Include the line containing "PI = math.pi" and all lines before it, repeated exactly from the listing below, without pictures.
--- START OF DATA PROVIDED ---
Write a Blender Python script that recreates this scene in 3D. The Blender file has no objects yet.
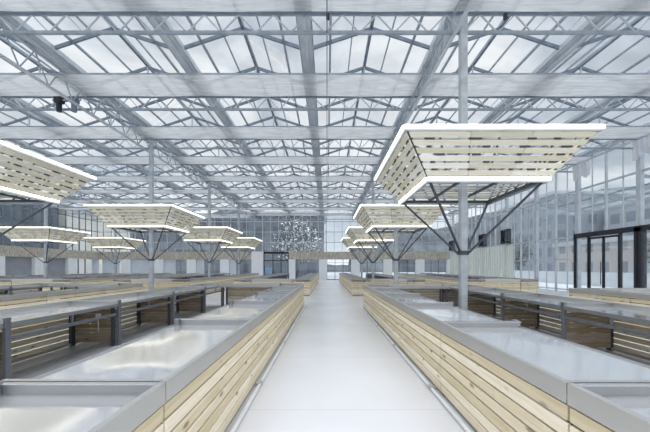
import bpy, math, random
from mathutils import Vector, Matrix
random.seed(7)
C = bpy.context.scene.collection
S = bpy.context.scene
PI = math.pi

# ------------------------------------------------------------------ helpers
class MB:
    """collects boxes, bars, tubes and sheets and links them as one mesh object"""
    def __init__(s):
        s.v = []; s.f = []
    def quad(s, a, b, c, d):
        n = len(s.v); s.v += [tuple(a), tuple(b), tuple(c), tuple(d)]; s.f.append((n, n+1, n+2, n+3)); return s
    def box(s, x0, y0, z0, x1, y1, z1):
        n = len(s.v)
        s.v += [(x0,y0,z0),(x1,y0,z0),(x1,y1,z0),(x0,y1,z0),(x0,y0,z1),(x1,y0,z1),(x1,y1,z1),(x0,y1,z1)]
        s.f += [(n,n+3,n+2,n+1),(n+4,n+5,n+6,n+7),(n,n+1,n+5,n+4),(n+1,n+2,n+6,n+5),(n+2,n+3,n+7,n+6),(n+3,n,n+4,n+7)]
        return s
    def cbox(s, x0, y0, z0, x1, y1, z1, b=0.004):
        """box with bevelled edges"""
        import bmesh
        bm = bmesh.new(); bmesh.ops.create_cube(bm, size=1)
        bmesh.ops.scale(bm, vec=(x1-x0, y1-y0, z1-z0), verts=bm.verts)
        bmesh.ops.translate(bm, vec=((x0+x1)/2, (y0+y1)/2, (z0+z1)/2), verts=bm.verts)
        bmesh.ops.bevel(bm, geom=list(bm.edges), offset=b, segments=1, affect='EDGES')
        n = len(s.v); bm.verts.index_update()
        s.v += [tuple(v.co) for v in bm.verts]
        s.f += [tuple(n+v.index for v in f.verts) for f in bm.faces]
        bm.free(); return s
    def bar(s, p, q, w, h=None, up=(0,0,1)):
        h = h or w; p = Vector(p); q = Vector(q); d = (q-p).normalized(); up = Vector(up)
        if abs(d.dot(up)) > .98: up = Vector((1,0,0))
        r = d.cross(up).normalized(); u = r.cross(d).normalized()
        n = len(s.v)
        for e in (p, q):
            for a, b in ((-1,-1),(1,-1),(1,1),(-1,1)):
                s.v.append(tuple(e + r*(a*w/2) + u*(b*h/2)))
        s.f += [(n,n+1,n+2,n+3),(n+7,n+6,n+5,n+4),(n,n+4,n+5,n+1),(n+1,n+5,n+6,n+2),(n+2,n+6,n+7,n+3),(n+3,n+7,n+4,n)]
        return s
    def tube(s, p, q, r, k=10):
        p = Vector(p); q = Vector(q); d = (q-p).normalized()
        up = Vector((0,0,1)) if abs(d.z) < .9 else Vector((1,0,0))
        a = d.cross(up).normalized(); b = a.cross(d)
        n = len(s.v)
        for e in (p, q):
            for i in range(k):
                t = 2*PI*i/k
                s.v.append(tuple(e + a*(r*math.cos(t)) + b*(r*math.sin(t))))
        for i in range(k):
            j = (i+1) % k
            s.f.append((n+i, n+j, n+k+j, n+k+i))
        s.f.append(tuple(n+i for i in range(k))[::-1]); s.f.append(tuple(n+k+i for i in range(k)))
        return s
    def grid(s, fn, nu, nv):
        n = len(s.v)
        for i in range(nu+1):
            for j in range(nv+1):
                s.v.append(tuple(fn(i/nu, j/nv)))
        for i in range(nu):
            for j in range(nv):
                a = n + i*(nv+1) + j
                s.f.append((a, a+nv+1, a+nv+2, a+1))
        return s
    def build(s, name, mat, parent=None, smooth=False):
        me = bpy.data.meshes.new(name); me.from_pydata(s.v, [], s.f); me.validate(); me.update()
        me.materials.append(mat)
        if smooth:
            for p in me.polygons: p.use_smooth = True
        o = bpy.data.objects.new(name, me); C.objects.link(o)
        if parent: o.parent = parent
        return o

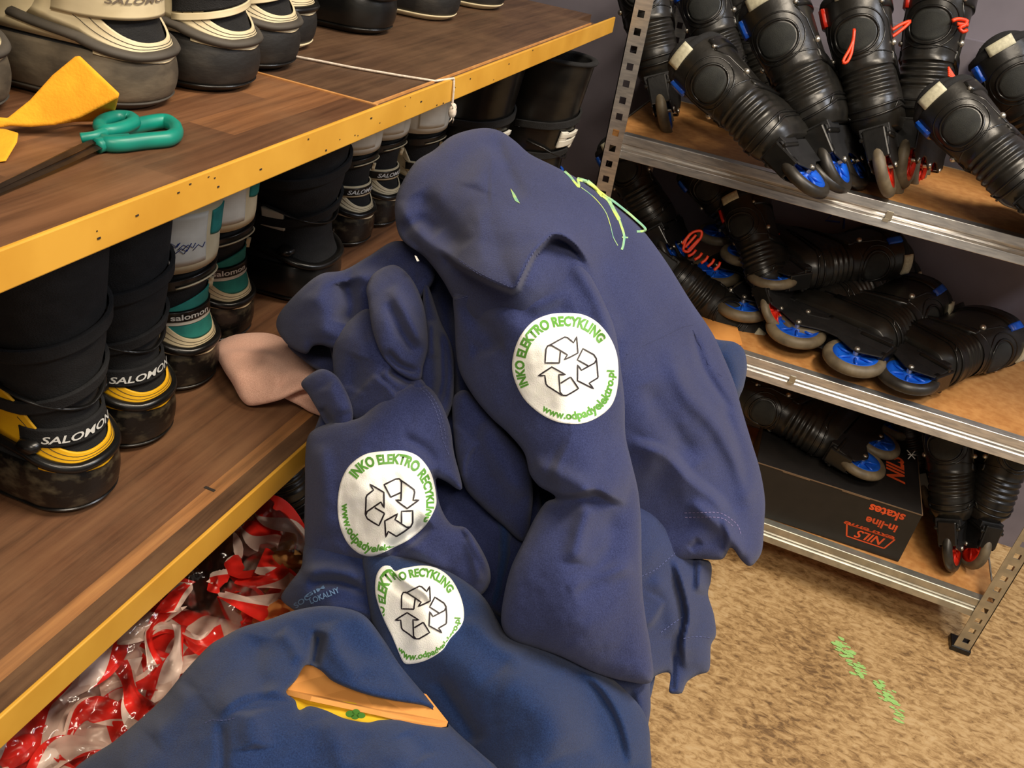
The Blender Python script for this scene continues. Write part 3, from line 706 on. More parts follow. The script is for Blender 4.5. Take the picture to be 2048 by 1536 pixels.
    # wheels
    for wx in WX:
        pf = [(.040, -.0095), (.046, -.011), (.0515, -.0085), (.0545, -.005), (WR, 0), (.0545, .005), (.0515, .0085), (.046, .011), (.040, .0095)]
        w = MB().lathe(pf, 44, 'y', (wx, 0, WR)).build('wheel', tyre, g)
        hb = MB(); P = [(.0001, -.0075), (.010, -.0078), (.0105, -.004), (.024, -.0035), (.030, -.006), (.040, -.0095), (.0405, 0), (.040, .0095), (.030, .006), (.024, .0035), (.0105, .004), (.010, .0078), (.0001, .0075)]
        hb.lathe(P, 36, 'y', (wx, 0, WR))
        for k in range(6):
            t = k*PI/3; c_, s_ = math.cos(t), math.sin(t)
            for sy in (-1, 1): hb.tube([(wx+.009*c_, sy*.0055, WR+.009*s_), (wx+.034*c_, sy*.0068, WR+.034*s_)], .0026, 6)
        hb.build('hub', hub, w)
        bl = MB().lathe([(.0001, -.0225), (.004, -.0225), (.0052, -.0205), (.0052, .0205), (.004, .0225), (.0001, .0225)], 16, 'y', (wx, 0, WR)).build('axle_bolt', 'rivet', w)
    for o in kids(g):
        if o.name.startswith('wheel'): continue
        for v in o.data.vertices:
            if v.co.z > .124: v.co.z = .124+(v.co.z-.124)*KZ
    return g
protos = {}
W0 = np.array([WX[0], 0, WR]); C0 = np.array([-.016, 0, .124+(.350-.124)*1.02]); LW = np.linalg.norm(C0-W0)
def put_skate(kind, label, group, wp, wspec, cp, yaw=0, pitch=6, sc=1.0, flat=None):
    """rear wheel at one spot of the photo, cuff towards another; the toe points away, turned by yaw and dipped by pitch"""
    if kind not in protos:
        hub, lace, ty = dict(blue=('blue', 'darkblue', 'tyre'), orange=('redhub', 'orange', 'tyre'), bluedark=('blue', 'darkblue', 'tyredark'), orangedark=('redhub', 'orange', 'tyredark'))[kind]
        g = inline_skate(hub, lace, label, group, ty); protos[kind] = g
    else: g = dup(protos[kind], label, group)
    Pw = on(wp, *wspec); r = rayw(cp); ya, pi_ = math.radians(yaw), math.radians(pitch)
    x = np.array([math.sin(ya)*math.cos(pi_), math.cos(ya)*math.cos(pi_), -math.sin(pi_)])
    t = ((Pw-C)@x)/(r@x); u = C+r*t-Pw
    if flat is not None:      # lying on its side
        u = on(cp, 'z', Pw[2]+flat)-Pw; x = np.array([-u[1], u[0], 0.])*(1 if u[0] > 0 else -1); x /= np.linalg.norm(x); u = u/np.linalg.norm(u)*LW*sc
    Lr = np.linalg.norm(u); u /= Lr
    if not .75 < Lr/(LW*sc) < 1.3: print('SKATE', label[:40], 'asked/real length', round(Lr/(LW*sc), 2))
    l = C0-W0; l /= np.linalg.norm(l); y = np.cross(u, x)
    lx = np.array([1., 0, 0])-l[0]*l; lx /= np.linalg.norm(lx); ly = np.cross(l, lx)
    Rm = np.stack([x, y, u], 1) @ np.stack([lx, ly, l], 1).T; loc = Pw-Rm@W0*sc; Rm = Rm*sc
    g.matrix_world = Matrix([[*Rm[i], loc[i]] for i in range(3)]+[[0, 0, 0, 1]])
    return g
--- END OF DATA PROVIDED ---
** OUTPUT **
Write a Blender Python script that recreates this scene in 3D. The Blender file has no objects yet.
import bpy, math, random
from mathutils import Vector, Matrix
random.seed(7)
C = bpy.context.scene.collection
S = bpy.context.scene
PI = math.pi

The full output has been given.